Sunday, March 12, 2023

We Are the Scribes

YA fiction 
"The world burns and I sit quiet, incapable of anything.  It's a necessary burning.  A scorching away of weaker forest to make room for the newer, greener, fairer nation, if there is such a thing as that.  A nation where sixteen-year-old introverted Black girls like me don't have to feel guilty for not knowing what to say or how to say it."
     Ruth, narrator of Randi Pink's We Are the Scribes, is the only introvert in a family of social justice warriors.  Her father, a college professor of African American history,  focuses on influencing the next generation.  Her mother is  a United States senator.  Big sister, Virginia, is a passionate protester...
     ...until she's killed by a drunk driver...
     ...The family is navigating a tragic new normal.  Ruth's mom, Velicia, flies back to Washington DC right after the funeral service to introduce a bill.  Her father transitions from a bearded, sweater vested professorial look to a banker's pressed suits.  Running the household and taking care of Ruth and one-year-old Melody seem to weigh more heavily on him.
     Can you imagine how Ruth feels when she learns, from a TV show no less, that Velicia has just accepted the vice presidential nomination without consulting anyone in the family, not even her husband who is not a happy camper.

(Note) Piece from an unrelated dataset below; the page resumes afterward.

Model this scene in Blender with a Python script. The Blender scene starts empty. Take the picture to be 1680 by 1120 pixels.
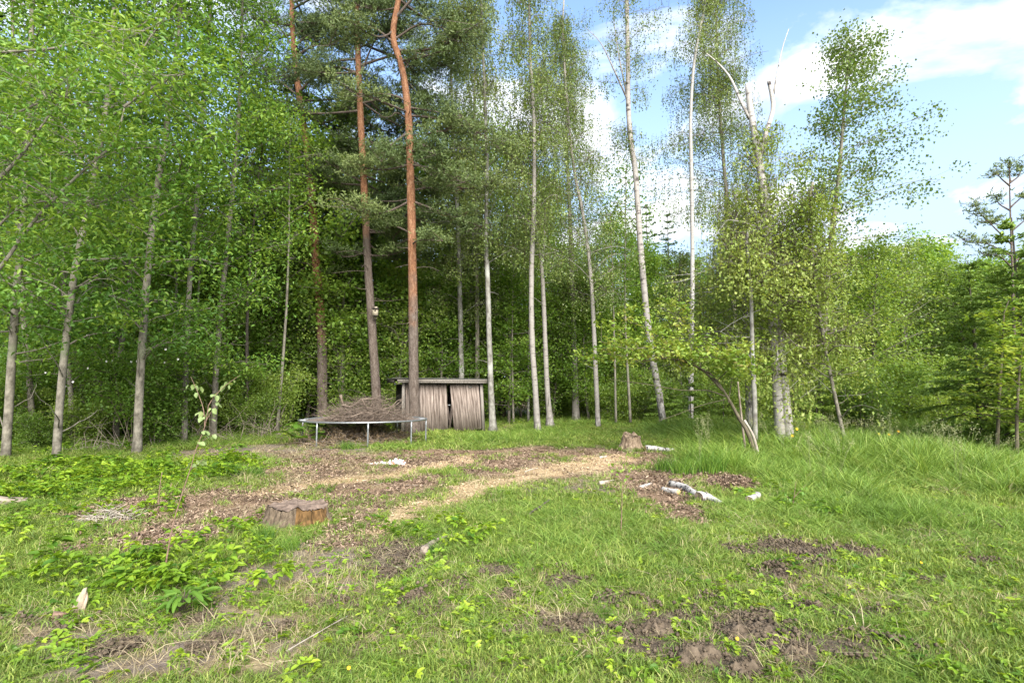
import bpy, math, random
import numpy as np
from mathutils import Vector

# ------------------------------------------------------------------ camera, sky, sun, exposure
CAM_H, F, HOR = 1.5, 900.0, 640.0            # metres, focal length and horizon row in photo pixels (1680 x 1120)
TILT = math.atan((HOR - 560.0) / F)
S = bpy.context.scene
COL = S.collection
cam = bpy.data.objects.new('camera', bpy.data.cameras.new('camera'))
COL.objects.link(cam)
cam.location = (0, 0, CAM_H)
cam.rotation_euler = (math.pi / 2 + TILT, 0, 0)
cam.data.sensor_width = 36.0
cam.data.lens = 36.0 * F / 1680.0
cam.data.clip_start, cam.data.clip_end = 0.05, 2000.0
S.camera = cam

SUN_EL, SUN_AZ = math.radians(35), math.radians(163)    # azimuth clockwise from +Y: behind the camera
W = bpy.data.worlds.new('World')
S.world = W
W.use_nodes = True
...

"YOU DARE ACCEPT THIS SHIT WITHOUT TELLING ME!!  YOU HAVE CHILDREN!  DO YOU REMEMBER THAT?  A ONE-YEAR-OLD BABY GIRL!  A GRIEVING SIXTEEN-YEAR-OLD WHO'S GONE FUCKING MUTE?"
     In more ways than one.  Ruth had never been much of a talker.  But she'd always been a writer.  Virginia had highly valued this talent, calling Ruth her "quiet storm."  The last day Ruth had seen her alive she'd made her promise to write the truth, even the ugly truth...
     ...Now with her family setting off on a micro managed campaign tour Ruth has plenty to write about.  Only she's lost the ability to do so.  Sometimes it's such a struggle it doesn't seem worth the effort.
     She starts getting help from a highly unlikely source.  Handwritten scrolls from Harriet Jacobs, author of Incidents in the Life of a Slave Girl, start appearing.  Only one problem with that...
     ...Harriet has been dead well over a century.  Could someone be playing a cruel prank on Ruth? Or could some kind of liberating magic be going on?
     Read the book and decide for yourself.
On a purrrsonal note, it's finally the first day in daylight savings time.  It will stay light out later.  Which means that staying on campus for events will be so much safer.  So I'll be able to be more engaged.  (Jules)
People make things much too complicated.  Why not just stop changing the clock back and forth and keep it on daylight savings forever.  Prevent heart attacks.  Make people happier.  Give Congress one less thing to fight about.  Just saying. (Tobago)
A great big shout out goes out to you, our readers, who give us such a special space in which to be scribes.